Très beau paragraphe sur les dessins et le découpage, avec cette remarque sur les cases et les planches cadrées obliquement, permettant ainsi de suggérer le mouvement ou l’inquiétude.
Chapeau bas pour la forme de l’article, un conte superbement exécuté, et, de mon ressenti, permettant de présenter cette œuvre à l’unisson de sa nature. Respect.
Merci beaucoup Présence ! A force de te lire j’essaie moi aussi de commencer à décrire le dessin mais bon, y a du boulot, surtout que je ne connais pas assez les techniques et que j’ai du mal à faire ressentir le trait des auteurs (qui sont tellement talentueux et tellement nombreux avec chacun leur personnalité…). De Pedrosa, je ne connais que les sept tomes que je possède (un Shaolin Moussaka, un Autobio, Portugal, les deux tomes de l’Âge d’or, Trois ombres et Les coeurs solitaires). Les équinoxes me tente bien aussi, enfin bref il faudrait peut-être que je complète peut-être quelques séries… Mais merci beaucoup, si la forme est réussie et permet de ressentir ce que je présente 🙂 Tu me diras si tu tentes la lecture de Trois ombres hein !

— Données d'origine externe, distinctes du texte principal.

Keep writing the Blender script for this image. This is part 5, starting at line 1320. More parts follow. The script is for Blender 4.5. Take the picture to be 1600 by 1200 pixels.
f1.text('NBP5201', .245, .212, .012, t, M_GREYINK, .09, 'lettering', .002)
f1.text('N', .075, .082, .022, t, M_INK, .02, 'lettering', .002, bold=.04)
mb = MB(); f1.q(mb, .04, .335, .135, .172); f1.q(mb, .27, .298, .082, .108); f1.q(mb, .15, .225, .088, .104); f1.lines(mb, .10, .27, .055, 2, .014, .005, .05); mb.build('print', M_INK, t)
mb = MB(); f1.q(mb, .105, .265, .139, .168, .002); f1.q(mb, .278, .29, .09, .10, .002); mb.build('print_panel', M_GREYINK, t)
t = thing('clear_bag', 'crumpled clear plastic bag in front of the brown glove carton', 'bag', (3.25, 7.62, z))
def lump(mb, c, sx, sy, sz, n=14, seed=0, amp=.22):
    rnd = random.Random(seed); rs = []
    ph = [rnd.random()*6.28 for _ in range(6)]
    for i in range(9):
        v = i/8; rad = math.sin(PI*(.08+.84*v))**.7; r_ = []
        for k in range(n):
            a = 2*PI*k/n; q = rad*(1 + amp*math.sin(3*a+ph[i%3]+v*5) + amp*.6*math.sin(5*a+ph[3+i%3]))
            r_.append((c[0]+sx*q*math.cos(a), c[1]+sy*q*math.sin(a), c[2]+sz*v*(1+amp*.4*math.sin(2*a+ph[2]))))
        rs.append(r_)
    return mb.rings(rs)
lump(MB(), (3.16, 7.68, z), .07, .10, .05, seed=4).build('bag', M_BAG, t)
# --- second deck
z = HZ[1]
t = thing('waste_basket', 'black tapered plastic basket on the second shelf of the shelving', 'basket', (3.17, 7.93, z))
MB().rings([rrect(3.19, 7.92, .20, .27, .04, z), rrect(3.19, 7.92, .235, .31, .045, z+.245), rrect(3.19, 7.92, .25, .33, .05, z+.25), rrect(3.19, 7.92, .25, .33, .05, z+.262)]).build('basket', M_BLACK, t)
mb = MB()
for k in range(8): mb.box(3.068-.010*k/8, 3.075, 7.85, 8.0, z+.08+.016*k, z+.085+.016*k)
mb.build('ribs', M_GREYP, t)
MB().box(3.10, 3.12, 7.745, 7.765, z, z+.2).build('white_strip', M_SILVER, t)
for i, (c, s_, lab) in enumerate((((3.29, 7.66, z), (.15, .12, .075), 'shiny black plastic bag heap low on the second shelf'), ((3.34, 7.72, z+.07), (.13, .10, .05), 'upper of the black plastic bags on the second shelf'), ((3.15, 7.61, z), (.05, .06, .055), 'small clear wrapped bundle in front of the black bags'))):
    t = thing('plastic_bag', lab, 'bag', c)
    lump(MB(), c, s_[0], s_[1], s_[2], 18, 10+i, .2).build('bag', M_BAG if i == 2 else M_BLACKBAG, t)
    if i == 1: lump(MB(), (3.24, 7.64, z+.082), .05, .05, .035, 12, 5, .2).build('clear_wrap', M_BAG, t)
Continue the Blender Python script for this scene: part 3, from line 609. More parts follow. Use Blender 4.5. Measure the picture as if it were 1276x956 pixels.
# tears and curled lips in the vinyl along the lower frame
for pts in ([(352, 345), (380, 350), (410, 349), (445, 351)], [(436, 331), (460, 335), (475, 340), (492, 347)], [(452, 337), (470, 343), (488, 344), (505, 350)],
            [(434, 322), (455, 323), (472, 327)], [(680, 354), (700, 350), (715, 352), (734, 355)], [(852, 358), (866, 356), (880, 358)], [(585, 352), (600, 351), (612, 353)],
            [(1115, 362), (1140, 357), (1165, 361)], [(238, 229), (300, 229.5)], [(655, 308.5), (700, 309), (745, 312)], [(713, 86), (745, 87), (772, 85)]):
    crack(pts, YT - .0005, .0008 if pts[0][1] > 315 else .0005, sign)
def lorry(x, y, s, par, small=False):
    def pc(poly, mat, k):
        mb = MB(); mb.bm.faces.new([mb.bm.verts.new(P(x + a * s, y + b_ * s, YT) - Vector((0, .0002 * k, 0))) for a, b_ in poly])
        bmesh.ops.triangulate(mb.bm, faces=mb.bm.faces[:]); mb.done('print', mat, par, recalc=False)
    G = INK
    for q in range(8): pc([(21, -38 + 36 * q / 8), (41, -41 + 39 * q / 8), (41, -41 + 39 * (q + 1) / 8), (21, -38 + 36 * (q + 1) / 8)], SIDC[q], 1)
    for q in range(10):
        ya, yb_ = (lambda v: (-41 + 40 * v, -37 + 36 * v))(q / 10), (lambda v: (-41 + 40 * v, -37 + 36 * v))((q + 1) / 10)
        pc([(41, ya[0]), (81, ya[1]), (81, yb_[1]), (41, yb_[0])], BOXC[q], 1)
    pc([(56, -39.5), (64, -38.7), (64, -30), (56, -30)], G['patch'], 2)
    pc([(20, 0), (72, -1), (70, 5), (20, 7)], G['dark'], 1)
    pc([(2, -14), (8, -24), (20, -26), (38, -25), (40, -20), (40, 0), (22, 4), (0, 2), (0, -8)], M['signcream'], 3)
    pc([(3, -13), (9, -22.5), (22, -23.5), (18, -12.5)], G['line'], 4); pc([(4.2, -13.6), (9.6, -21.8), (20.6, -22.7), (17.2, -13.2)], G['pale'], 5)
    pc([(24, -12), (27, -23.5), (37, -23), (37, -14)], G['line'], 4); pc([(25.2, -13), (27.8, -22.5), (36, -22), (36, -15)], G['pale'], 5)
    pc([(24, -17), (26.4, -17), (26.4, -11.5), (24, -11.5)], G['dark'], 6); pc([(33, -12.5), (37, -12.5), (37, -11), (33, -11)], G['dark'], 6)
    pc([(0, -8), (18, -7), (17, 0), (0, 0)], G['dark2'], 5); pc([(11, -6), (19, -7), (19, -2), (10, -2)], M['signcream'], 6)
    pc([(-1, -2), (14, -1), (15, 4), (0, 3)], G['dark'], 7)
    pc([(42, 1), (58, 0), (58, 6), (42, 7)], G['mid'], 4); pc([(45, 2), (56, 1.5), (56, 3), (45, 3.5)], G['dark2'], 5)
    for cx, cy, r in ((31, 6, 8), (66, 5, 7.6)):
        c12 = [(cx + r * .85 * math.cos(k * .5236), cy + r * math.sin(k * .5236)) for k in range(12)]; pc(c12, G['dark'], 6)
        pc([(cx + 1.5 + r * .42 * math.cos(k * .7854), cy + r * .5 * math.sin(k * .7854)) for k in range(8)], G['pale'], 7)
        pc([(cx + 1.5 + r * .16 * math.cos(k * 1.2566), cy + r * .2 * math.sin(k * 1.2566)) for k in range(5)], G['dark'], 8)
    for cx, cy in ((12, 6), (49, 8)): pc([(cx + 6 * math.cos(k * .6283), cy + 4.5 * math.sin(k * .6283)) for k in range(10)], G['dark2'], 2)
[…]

J’ai parfois croisé cette œuvre en médiathèque sans franchir le pas.
Ce que je retiens de ton article, c’est un plaisir communicatif, même si je ne saurais déterminer si il vient de la BD chroniquée ou de ton écriture enjouée. Bravo pour toujours tenter de nouveaux formats ou styles !
Un immense merci à toi JP pour ton retour ! Je salue ta sollicitude à lire les derniers articles du blog, je devrais faire pareil… N’hésite pas à ouvrir ces Trois ombres si tu retombes dessus en médiathèque 😉
Tenter un peu tous les formats c’est cool et ça m’amuse énormément mais promis le prochain vous surprendra : je ferais on ne peut plus classique 😀
Balèze et surprenante chronique pour faire découvrir une des plus émouvantes BD que j’ai pu lire.
Tu as été inspiré dans le commentaire du dessin aérien et inventif de Pedrosa.
Portugal a été un grand succès mais Trois ombres est à conseiller les yeux ouverts à tout public. Merci pour la madeleine.
DJ Shadow masterwork.
Merci beaucoup Fusain ! C’est vraiment agréable d’avoir des compliments 😀 Oui tu as raison sur tout : Trois ombres c’est pour tout le monde et ce DJ Shadow c’est à écouter sans modération.